_Source material_
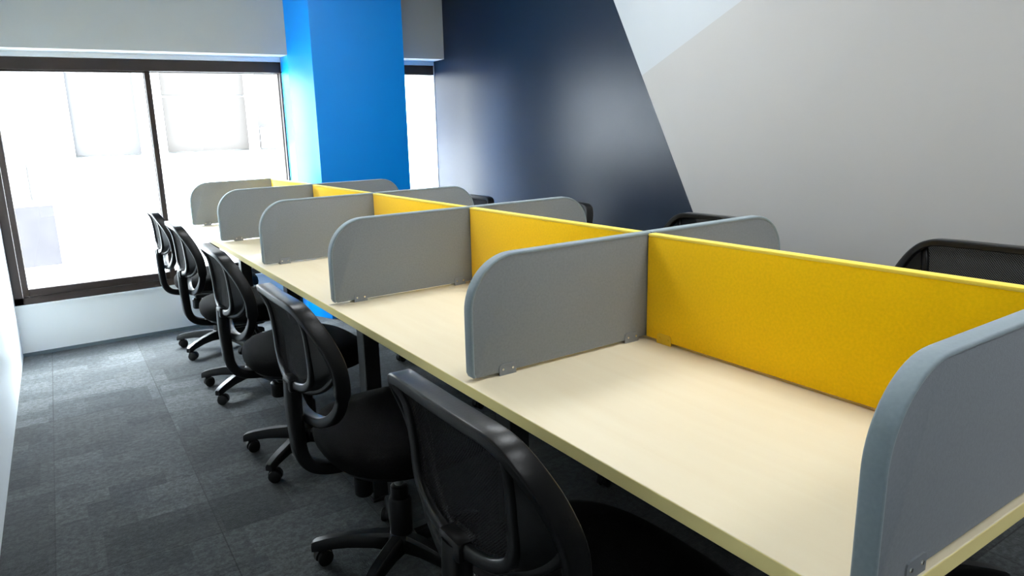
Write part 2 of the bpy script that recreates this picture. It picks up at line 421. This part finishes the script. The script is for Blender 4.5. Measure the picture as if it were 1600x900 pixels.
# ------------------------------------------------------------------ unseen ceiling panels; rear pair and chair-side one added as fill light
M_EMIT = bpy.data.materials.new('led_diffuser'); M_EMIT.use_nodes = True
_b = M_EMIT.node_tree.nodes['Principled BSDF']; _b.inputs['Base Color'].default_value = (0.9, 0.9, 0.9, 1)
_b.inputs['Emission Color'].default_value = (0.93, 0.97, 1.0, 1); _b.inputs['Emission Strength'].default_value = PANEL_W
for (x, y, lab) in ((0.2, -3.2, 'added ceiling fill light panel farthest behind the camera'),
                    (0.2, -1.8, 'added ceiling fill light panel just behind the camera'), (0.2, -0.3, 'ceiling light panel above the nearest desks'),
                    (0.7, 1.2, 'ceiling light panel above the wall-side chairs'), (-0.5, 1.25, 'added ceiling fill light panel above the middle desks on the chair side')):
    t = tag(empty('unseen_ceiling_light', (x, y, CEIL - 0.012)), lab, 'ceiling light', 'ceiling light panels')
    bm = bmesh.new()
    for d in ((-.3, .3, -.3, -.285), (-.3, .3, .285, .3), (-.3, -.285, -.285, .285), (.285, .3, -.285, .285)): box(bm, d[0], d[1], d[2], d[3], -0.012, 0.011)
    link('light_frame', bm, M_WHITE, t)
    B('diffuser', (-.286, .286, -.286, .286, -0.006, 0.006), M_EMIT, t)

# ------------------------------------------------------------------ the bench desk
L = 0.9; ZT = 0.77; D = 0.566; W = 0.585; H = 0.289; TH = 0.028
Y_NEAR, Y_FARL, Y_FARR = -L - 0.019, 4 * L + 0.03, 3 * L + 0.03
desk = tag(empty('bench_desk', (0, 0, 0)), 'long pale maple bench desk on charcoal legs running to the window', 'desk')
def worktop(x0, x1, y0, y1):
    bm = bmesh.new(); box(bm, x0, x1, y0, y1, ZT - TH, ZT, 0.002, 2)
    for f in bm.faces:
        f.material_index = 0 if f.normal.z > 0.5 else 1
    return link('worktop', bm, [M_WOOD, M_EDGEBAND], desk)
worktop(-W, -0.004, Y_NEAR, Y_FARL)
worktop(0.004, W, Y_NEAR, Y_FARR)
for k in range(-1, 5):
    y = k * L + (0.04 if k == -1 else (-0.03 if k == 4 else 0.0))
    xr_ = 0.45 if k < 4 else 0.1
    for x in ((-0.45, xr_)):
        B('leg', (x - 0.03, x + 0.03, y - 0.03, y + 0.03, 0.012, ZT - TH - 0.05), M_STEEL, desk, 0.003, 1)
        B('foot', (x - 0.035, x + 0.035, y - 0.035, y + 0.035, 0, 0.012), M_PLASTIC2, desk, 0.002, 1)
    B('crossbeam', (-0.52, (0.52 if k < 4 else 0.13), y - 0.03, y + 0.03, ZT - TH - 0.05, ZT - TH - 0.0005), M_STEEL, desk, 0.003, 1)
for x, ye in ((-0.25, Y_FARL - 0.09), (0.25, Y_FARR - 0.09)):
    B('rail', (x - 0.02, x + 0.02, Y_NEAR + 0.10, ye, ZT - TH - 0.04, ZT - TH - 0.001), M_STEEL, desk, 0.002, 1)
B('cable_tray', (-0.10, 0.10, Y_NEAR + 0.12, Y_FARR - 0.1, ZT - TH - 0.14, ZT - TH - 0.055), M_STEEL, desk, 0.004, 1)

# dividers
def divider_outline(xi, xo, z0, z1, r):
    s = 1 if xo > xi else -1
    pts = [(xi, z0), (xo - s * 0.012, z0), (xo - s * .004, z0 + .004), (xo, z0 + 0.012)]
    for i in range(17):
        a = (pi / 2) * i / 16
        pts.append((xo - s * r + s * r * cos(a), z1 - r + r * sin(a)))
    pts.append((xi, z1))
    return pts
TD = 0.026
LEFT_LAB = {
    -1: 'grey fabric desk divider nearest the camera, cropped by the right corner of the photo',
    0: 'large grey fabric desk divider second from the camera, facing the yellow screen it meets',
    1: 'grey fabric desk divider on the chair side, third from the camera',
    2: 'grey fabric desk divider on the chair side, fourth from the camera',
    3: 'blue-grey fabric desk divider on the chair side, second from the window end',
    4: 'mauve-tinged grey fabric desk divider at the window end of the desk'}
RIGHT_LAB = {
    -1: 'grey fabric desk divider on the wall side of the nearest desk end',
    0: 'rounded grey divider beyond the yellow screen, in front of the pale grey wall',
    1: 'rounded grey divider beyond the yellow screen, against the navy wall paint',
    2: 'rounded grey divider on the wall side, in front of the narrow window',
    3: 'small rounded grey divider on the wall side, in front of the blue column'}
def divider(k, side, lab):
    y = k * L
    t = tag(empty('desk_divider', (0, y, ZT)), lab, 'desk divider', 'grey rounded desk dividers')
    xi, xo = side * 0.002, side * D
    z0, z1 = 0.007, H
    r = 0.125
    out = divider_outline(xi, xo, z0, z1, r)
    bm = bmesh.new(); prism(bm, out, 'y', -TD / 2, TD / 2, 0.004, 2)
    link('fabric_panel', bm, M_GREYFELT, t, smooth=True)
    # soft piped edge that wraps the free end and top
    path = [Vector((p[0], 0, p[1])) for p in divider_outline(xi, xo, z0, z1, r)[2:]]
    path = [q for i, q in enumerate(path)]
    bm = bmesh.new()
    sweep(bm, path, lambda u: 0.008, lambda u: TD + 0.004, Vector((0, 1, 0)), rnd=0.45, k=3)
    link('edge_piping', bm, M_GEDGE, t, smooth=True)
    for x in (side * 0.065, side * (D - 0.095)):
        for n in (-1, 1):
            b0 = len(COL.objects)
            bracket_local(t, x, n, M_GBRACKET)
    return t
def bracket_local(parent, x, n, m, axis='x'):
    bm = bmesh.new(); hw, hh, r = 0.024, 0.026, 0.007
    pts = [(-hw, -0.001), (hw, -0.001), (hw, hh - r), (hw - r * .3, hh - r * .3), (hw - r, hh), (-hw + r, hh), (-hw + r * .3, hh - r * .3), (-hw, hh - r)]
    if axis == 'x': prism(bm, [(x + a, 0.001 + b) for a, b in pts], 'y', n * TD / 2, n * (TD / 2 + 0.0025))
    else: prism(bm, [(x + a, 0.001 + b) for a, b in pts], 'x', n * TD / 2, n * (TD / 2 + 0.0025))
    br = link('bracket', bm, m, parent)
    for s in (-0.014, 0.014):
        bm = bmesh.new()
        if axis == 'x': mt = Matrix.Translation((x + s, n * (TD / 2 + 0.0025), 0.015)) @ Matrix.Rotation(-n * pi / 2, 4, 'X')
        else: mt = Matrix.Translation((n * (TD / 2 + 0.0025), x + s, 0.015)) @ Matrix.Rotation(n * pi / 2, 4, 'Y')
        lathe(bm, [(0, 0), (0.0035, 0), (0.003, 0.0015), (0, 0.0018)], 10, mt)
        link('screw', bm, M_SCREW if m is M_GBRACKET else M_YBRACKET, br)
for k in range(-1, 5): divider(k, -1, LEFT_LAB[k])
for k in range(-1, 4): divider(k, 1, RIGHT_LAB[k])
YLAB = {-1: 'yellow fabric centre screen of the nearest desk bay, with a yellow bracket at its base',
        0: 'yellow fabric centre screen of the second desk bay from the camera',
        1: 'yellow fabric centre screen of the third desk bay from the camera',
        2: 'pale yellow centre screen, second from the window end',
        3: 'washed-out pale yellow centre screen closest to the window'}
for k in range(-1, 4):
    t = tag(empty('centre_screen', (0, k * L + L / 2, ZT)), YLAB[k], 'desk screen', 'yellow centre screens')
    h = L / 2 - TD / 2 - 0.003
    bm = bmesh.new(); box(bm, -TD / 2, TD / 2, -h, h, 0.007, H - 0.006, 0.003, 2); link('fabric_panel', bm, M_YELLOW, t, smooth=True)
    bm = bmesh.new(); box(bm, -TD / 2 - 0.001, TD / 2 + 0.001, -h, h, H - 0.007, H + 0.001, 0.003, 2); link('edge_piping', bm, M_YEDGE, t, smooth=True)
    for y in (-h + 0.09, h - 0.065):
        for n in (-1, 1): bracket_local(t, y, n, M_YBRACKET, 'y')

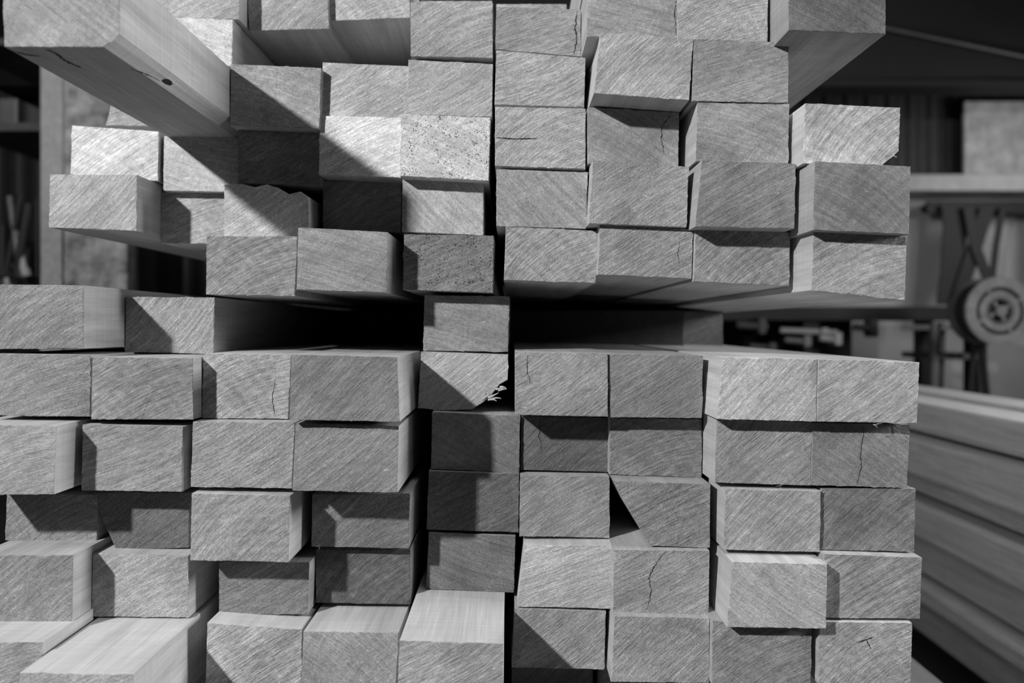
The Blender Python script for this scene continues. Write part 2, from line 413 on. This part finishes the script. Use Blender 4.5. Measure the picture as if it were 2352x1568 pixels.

_Task objective_
Reply with only the number of lines in the material above where the string "This" appears.

_Reply to the exercise_
2